From the data that follows, print exactly the lines starting at the one containing "Continue the Blender" and ending at the one containing "0).build('floor', 'floor')['kind'] = 'structure'"; include both of them and nothing more.

## begin Provided data

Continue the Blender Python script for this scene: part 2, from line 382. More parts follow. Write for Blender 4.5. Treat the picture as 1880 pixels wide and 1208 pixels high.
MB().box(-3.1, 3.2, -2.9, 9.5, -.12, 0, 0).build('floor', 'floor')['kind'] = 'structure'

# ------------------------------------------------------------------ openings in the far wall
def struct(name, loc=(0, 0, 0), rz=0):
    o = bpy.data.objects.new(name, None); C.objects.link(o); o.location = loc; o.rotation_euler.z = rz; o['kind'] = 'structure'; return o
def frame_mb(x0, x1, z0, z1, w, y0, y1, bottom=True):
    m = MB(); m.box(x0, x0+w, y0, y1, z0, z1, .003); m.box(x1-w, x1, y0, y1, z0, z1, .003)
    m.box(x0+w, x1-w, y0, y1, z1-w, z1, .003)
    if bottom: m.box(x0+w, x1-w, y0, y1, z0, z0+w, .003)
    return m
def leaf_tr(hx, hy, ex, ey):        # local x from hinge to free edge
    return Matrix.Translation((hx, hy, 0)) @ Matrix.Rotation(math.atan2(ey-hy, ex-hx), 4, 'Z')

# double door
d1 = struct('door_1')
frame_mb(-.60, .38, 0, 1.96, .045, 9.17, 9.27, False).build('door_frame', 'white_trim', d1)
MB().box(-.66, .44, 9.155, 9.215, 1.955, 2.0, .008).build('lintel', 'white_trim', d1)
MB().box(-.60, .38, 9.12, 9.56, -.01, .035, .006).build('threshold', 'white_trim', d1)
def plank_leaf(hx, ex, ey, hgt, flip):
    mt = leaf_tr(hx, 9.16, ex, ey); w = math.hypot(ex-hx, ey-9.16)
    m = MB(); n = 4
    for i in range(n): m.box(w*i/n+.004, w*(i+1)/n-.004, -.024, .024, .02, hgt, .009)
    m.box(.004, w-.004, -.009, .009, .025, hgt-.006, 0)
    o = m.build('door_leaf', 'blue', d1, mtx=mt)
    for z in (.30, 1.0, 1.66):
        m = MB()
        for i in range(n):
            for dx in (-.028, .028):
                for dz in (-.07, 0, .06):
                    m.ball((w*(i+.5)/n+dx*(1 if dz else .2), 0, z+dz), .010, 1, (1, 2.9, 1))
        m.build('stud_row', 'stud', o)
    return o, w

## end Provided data
## begin Provided data

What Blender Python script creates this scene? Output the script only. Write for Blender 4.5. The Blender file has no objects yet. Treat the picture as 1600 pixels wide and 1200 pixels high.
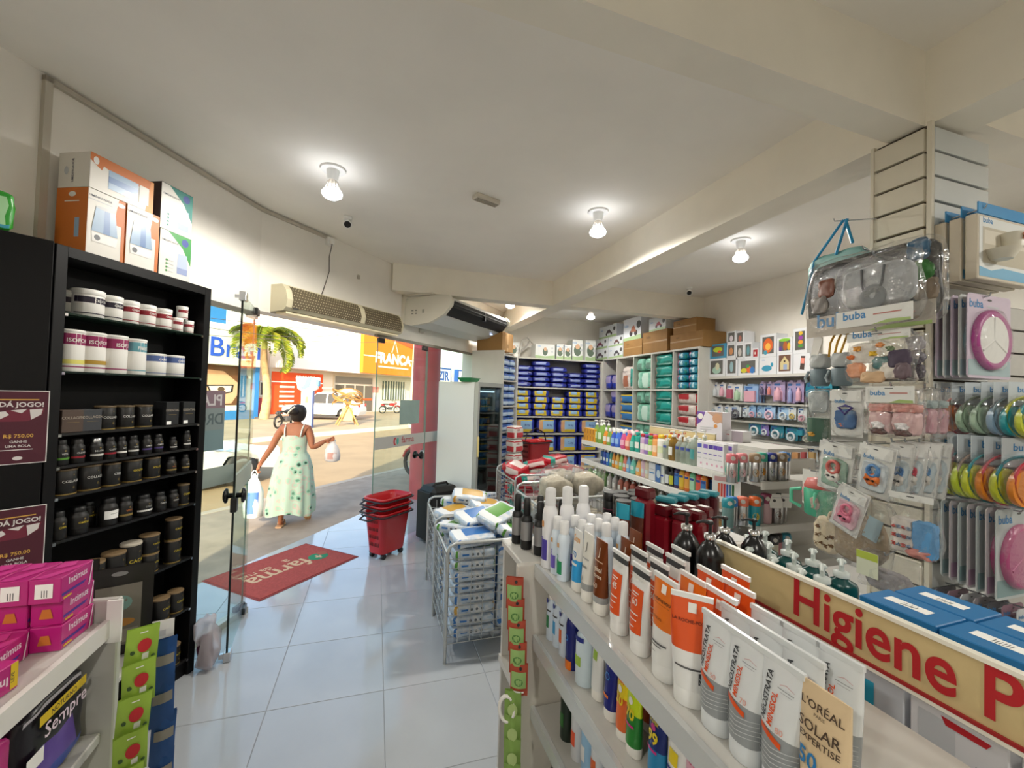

## end Provided data

▸ Output
Continue the Blender Python script for this scene: part 2, from line 382. More parts follow. Write for Blender 4.5. Treat the picture as 1880 pixels wide and 1208 pixels high.
MB().box(-3.1, 3.2, -2.9, 9.5, -.12, 0, 0).build('floor', 'floor')['kind'] = 'structure'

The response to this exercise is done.